La chiesa, ai nostri giorni, deve affrontare la stessa sfida. In mezzo ad una cultura laica con i suoi valori (ad esempio, il “devi essere onesto con te stesso”, “devi fare ciò che ti rende felice”, “nessuno ha il diritto di dire a qualcun altro come deve vivere”), in che modo possiamo formare cristiani che siano modellati in primo luogo dalla narrativa biblica? Ma, rispetto alla chiesa primitiva, dobbiamo affrontare anche qualcosa di diverso: la tecnologia della comunicazione. Nell’era digitale una persona può assorbire ogni giorno migliaia di parole e centinaia di idee che possono minare il potere di ciò che accade nelle interazioni faccia a faccia. In una situazione come questa, come possiamo formare persone che siano distintamente cristiane?

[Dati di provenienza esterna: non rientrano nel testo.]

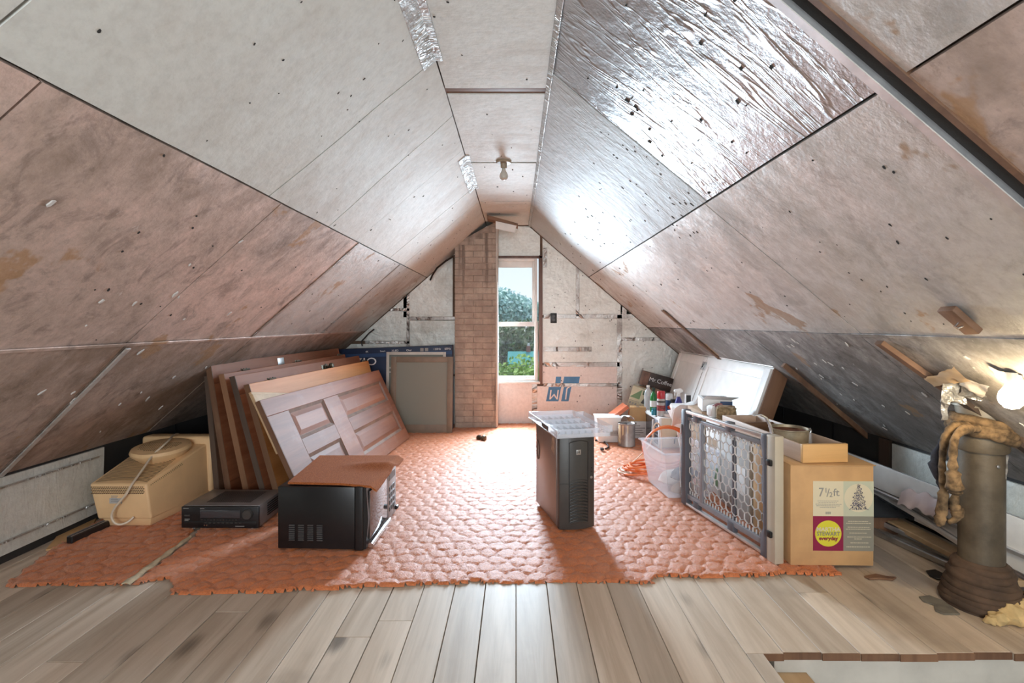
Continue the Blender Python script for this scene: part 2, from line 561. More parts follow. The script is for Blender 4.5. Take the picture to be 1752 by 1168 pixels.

Ciò comporterà, come minimo: (a) nuovi strumenti di catechesi ideati per presentare tutte le basi della verità cristiana in modo che siano in netto contrasto con quanto viene insegnato nella cultura tardo-moderna (ad es.: “L’hai sentito dire, ma io ti dico…”); (b) adorazione che unisca gli antichi modelli liturgici alla cultura moderna; (c) un largo utilizzo delle arti per raccontare in storie la storia cristiana; (d) la formazione teologica sia dei ministri che dei leader laici per portare avanti questo tipo di pratiche formative (per informazioni sulla formazione cristiana, si vedano You Are What You Love di James K. A. Smith e la sua serie sulle liturgie culturali, nonché il New City Catechism).
Nota del redattore: questo articolo è comparso nel Reedemer Report.